"""
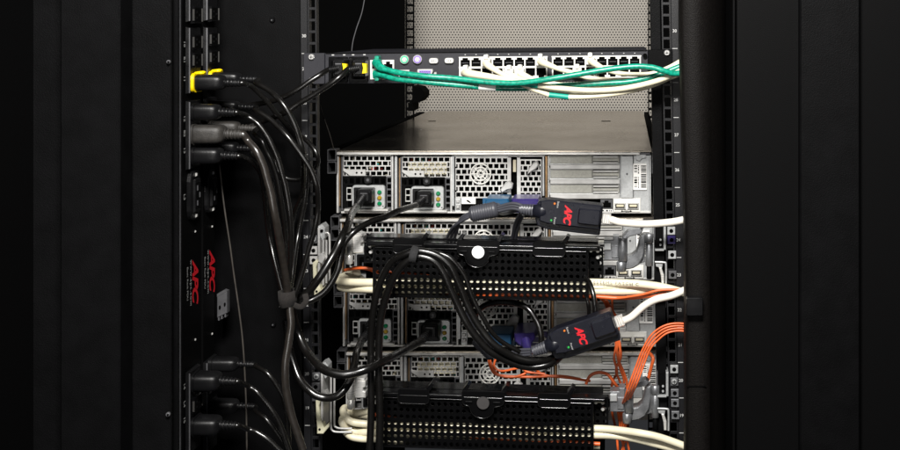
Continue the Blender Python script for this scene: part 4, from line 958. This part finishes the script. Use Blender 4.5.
def rbracket(dx, dy, label):
    t = thing('rail_bracket', label, 'bracket', W(662+dx, 285+dy, .0), BG); o = lambda x, y: (x+dx, y+dy)
    m = MB(); m.box(654, 226, 655.2, 240, -.004, .02, 'cdark', .2, o); m.box(663.5, 226, 666, 250, -.006, .02, 'galv', .5, o); m.prism([(655,249),(664,249),(664,251),(655,251)], -.006, .02, 'galv', .3, o)
    m.disc(660.5, 240, 1.2, -.003, .0, 'galv', .3, 10, o); m.disc(660.5, 245, 1.2, -.003, .0, 'galv', .3, 10, o); m.box(655.3, 228, 663.4, 248.8, .0, .003, 'dark', 0, o); m.build('side_plate', t)
    m = MB(); m.tube([W(655+dx,262+dy,-.006), W(664+dx,262.4+dy,-.006), W(666+dx,265+dy,-.006), W(666+dx,284+dy,-.006)], 1.0*K(0), 'galv', n=8, sub=4, sq=3)
    m.prism([(655.5,263.5),(663,263.8),(662,269),(656,266.5)], -.005, .006, 'galv', .5, o); m.prism([(659,268),(661.5,268),(664,275),(664,284),(661.5,284),(661,276)], -.007, .002, 'silver', .5, o); m.build('spring_clip', t)
rbracket(0, 0, 'bright steel bracket with a spring clip on the right rail beside the upper hinge')
rbracket(2.5, 146.5, 'bright steel bracket with a spring clip on the right rail beside the lower hinge')
m = MB(); dv = (W(645,284.6,-.012)-W(600,282.3,-.0095)); rt_ = dv.normalized(); up_ = Vector((-rt_.z, 0, rt_.x))
m.text('SYSTEMS PATCH CABLE', 4.2*S, W(621,283.2,-.0098)+Vector((0,-.0022,0)), rt_, up_, 'cdark', space=1.25, stretch=1.15); m.build('lettering', ic)
# ================================================================ CAMERA, LIGHT, WORLD
cd = bpy.data.cameras.new('camera'); co = bpy.data.objects.new('camera', cd); COL.objects.link(co)
co.location = (CX, -D, CZ); co.rotation_euler = (math.radians(90), 0, 0)
cd.sensor_width = 36; cd.lens = 36*D/(900*S); cd.shift_x = (450-VX)/900; cd.shift_y = -(225-VY)/900
cd.clip_start = .01; cd.clip_end = 50; sc.camera = co
def area(name, loc, target, sx, sy, power, col=(1,1,1)):
    l = bpy.data.lights.new(name, 'AREA'); l.shape = 'RECTANGLE'; l.size = sx; l.size_y = sy; l.energy = power; l.color = col
    o = bpy.data.objects.new(name, l); COL.objects.link(o); o.location = loc
    o.rotation_euler = (Vector(target)-Vector(loc)).to_track_quat('-Z', 'Y').to_euler(); return o
area('studio_softbox', (.10, -1.28, .98), (.05, .1, .0), .38, .28, 62, (1,.975,.94))
area('studio_fill', (-.15, -1.9, .12), (.0, 0, -.1), .2, .7, 5.5, (1,.97,.93))
w = bpy.data.worlds.new('World'); sc.world = w; w.use_nodes = True
w.node_tree.nodes['Background'].inputs[0].default_value = (.9,.92,1,1); w.node_tree.nodes['Background'].inputs[1].default_value = .03
sc.view_settings.view_transform = 'Standard'; sc.view_settings.look = 'None'; sc.view_settings.exposure = 0; sc.view_settings.gamma = 1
"""
• What to work on
Return the material exactly as given, apart from the pictures.

• Task solution
Continue the Blender Python script for this scene: part 4, from line 958. This part finishes the script. Use Blender 4.5.
def rbracket(dx, dy, label):
    t = thing('rail_bracket', label, 'bracket', W(662+dx, 285+dy, .0), BG); o = lambda x, y: (x+dx, y+dy)
    m = MB(); m.box(654, 226, 655.2, 240, -.004, .02, 'cdark', .2, o); m.box(663.5, 226, 666, 250, -.006, .02, 'galv', .5, o); m.prism([(655,249),(664,249),(664,251),(655,251)], -.006, .02, 'galv', .3, o)
    m.disc(660.5, 240, 1.2, -.003, .0, 'galv', .3, 10, o); m.disc(660.5, 245, 1.2, -.003, .0, 'galv', .3, 10, o); m.box(655.3, 228, 663.4, 248.8, .0, .003, 'dark', 0, o); m.build('side_plate', t)
    m = MB(); m.tube([W(655+dx,262+dy,-.006), W(664+dx,262.4+dy,-.006), W(666+dx,265+dy,-.006), W(666+dx,284+dy,-.006)], 1.0*K(0), 'galv', n=8, sub=4, sq=3)
    m.prism([(655.5,263.5),(663,263.8),(662,269),(656,266.5)], -.005, .006, 'galv', .5, o); m.prism([(659,268),(661.5,268),(664,275),(664,284),(661.5,284),(661,276)], -.007, .002, 'silver', .5, o); m.build('spring_clip', t)
rbracket(0, 0, 'bright steel bracket with a spring clip on the right rail beside the upper hinge')
rbracket(2.5, 146.5, 'bright steel bracket with a spring clip on the right rail beside the lower hinge')
m = MB(); dv = (W(645,284.6,-.012)-W(600,282.3,-.0095)); rt_ = dv.normalized(); up_ = Vector((-rt_.z, 0, rt_.x))
m.text('SYSTEMS PATCH CABLE', 4.2*S, W(621,283.2,-.0098)+Vector((0,-.0022,0)), rt_, up_, 'cdark', space=1.25, stretch=1.15); m.build('lettering', ic)
# ================================================================ CAMERA, LIGHT, WORLD
cd = bpy.data.cameras.new('camera'); co = bpy.data.objects.new('camera', cd); COL.objects.link(co)
co.location = (CX, -D, CZ); co.rotation_euler = (math.radians(90), 0, 0)
cd.sensor_width = 36; cd.lens = 36*D/(900*S); cd.shift_x = (450-VX)/900; cd.shift_y = -(225-VY)/900
cd.clip_start = .01; cd.clip_end = 50; sc.camera = co
def area(name, loc, target, sx, sy, power, col=(1,1,1)):
    l = bpy.data.lights.new(name, 'AREA'); l.shape = 'RECTANGLE'; l.size = sx; l.size_y = sy; l.energy = power; l.color = col
    o = bpy.data.objects.new(name, l); COL.objects.link(o); o.location = loc
    o.rotation_euler = (Vector(target)-Vector(loc)).to_track_quat('-Z', 'Y').to_euler(); return o
area('studio_softbox', (.10, -1.28, .98), (.05, .1, .0), .38, .28, 62, (1,.975,.94))
area('studio_fill', (-.15, -1.9, .12), (.0, 0, -.1), .2, .7, 5.5, (1,.97,.93))
w = bpy.data.worlds.new('World'); sc.world = w; w.use_nodes = True
w.node_tree.nodes['Background'].inputs[0].default_value = (.9,.92,1,1); w.node_tree.nodes['Background'].inputs[1].default_value = .03
sc.view_settings.view_transform = 'Standard'; sc.view_settings.look = 'None'; sc.view_settings.exposure = 0; sc.view_settings.gamma = 1